Extract, without alteration, each line from the start of the listing to the line bearing "S = bpy.context.scene".

##### Supplied data

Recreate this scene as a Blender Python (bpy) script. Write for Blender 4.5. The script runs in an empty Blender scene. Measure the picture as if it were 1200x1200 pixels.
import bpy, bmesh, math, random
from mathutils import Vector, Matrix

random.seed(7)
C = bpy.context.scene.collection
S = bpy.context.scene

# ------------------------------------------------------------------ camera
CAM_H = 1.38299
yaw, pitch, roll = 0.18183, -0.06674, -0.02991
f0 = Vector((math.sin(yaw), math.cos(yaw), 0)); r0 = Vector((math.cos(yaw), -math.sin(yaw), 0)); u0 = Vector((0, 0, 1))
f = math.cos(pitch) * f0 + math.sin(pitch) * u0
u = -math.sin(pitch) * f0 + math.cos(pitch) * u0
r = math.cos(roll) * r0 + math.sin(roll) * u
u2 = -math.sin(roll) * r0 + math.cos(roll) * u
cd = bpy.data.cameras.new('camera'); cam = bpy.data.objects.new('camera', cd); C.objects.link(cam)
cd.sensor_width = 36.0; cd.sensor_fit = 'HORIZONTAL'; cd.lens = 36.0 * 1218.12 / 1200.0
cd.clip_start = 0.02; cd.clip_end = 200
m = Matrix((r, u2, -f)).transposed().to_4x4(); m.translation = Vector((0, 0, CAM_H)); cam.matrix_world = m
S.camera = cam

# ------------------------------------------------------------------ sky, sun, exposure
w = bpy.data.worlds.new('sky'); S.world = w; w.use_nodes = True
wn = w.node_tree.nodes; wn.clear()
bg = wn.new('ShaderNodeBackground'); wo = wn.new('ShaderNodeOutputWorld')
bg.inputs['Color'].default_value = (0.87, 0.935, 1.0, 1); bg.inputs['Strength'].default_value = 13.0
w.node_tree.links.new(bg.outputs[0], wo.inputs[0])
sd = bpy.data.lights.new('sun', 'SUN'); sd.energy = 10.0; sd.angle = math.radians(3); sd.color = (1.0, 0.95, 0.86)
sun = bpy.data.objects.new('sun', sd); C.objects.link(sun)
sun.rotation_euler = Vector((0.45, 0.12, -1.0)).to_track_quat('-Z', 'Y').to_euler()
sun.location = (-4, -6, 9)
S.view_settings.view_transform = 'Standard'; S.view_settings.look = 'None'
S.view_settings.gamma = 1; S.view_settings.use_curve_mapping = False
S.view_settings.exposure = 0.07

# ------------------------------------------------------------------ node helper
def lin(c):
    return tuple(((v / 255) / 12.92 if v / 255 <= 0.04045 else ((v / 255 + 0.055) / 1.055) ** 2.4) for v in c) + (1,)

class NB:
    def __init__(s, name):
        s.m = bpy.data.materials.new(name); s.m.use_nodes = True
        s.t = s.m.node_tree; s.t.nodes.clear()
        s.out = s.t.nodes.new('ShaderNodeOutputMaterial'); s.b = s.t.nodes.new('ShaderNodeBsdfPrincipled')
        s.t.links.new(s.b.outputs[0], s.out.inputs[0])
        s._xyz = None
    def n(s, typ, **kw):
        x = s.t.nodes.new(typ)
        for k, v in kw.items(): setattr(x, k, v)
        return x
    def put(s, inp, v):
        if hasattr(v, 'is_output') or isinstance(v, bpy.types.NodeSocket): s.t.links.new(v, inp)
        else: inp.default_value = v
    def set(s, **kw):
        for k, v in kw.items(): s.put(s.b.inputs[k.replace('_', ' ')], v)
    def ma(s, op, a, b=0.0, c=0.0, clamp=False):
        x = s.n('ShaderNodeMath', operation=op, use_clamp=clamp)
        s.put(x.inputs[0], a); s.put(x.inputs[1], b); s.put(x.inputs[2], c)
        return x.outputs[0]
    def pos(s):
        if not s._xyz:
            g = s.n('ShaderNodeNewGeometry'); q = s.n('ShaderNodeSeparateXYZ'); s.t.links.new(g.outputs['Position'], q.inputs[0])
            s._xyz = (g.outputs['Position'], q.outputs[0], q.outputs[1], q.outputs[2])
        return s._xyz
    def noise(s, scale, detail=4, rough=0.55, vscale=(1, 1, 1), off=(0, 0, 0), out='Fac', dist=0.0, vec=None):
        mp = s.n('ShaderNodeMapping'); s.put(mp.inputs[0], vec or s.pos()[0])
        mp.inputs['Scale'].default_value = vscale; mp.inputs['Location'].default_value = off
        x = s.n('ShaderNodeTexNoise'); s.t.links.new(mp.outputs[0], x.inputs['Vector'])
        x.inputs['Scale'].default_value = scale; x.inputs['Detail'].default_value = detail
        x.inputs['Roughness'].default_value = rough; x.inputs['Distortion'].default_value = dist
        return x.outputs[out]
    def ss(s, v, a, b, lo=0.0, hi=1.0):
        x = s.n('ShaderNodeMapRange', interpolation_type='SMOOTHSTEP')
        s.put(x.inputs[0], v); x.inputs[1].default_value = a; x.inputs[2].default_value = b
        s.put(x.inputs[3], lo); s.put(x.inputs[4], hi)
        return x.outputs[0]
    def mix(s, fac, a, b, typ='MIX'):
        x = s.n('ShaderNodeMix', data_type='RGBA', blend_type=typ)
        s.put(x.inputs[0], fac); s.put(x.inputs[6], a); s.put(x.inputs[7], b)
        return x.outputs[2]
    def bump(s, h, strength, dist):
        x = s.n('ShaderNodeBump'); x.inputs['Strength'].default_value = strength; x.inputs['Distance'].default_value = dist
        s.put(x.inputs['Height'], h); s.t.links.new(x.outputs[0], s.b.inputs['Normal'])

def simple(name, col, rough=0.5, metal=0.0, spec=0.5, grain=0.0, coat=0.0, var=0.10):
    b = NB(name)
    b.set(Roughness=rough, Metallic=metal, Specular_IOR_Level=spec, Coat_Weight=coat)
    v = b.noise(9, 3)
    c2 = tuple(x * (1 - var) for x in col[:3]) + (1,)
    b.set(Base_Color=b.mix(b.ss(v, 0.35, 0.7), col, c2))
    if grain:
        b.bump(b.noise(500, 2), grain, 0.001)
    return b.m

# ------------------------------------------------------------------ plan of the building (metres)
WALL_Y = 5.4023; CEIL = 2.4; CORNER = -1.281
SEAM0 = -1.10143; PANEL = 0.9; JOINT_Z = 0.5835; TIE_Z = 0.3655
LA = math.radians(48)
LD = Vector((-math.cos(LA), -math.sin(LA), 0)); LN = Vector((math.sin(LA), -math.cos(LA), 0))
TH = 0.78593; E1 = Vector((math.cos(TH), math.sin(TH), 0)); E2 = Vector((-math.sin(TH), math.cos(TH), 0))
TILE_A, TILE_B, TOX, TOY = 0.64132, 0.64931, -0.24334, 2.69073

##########

__Complete answer__
Recreate this scene as a Blender Python (bpy) script. Write for Blender 4.5. The script runs in an empty Blender scene. Measure the picture as if it were 1200x1200 pixels.
import bpy, bmesh, math, random
from mathutils import Vector, Matrix

random.seed(7)
C = bpy.context.scene.collection
S = bpy.context.scene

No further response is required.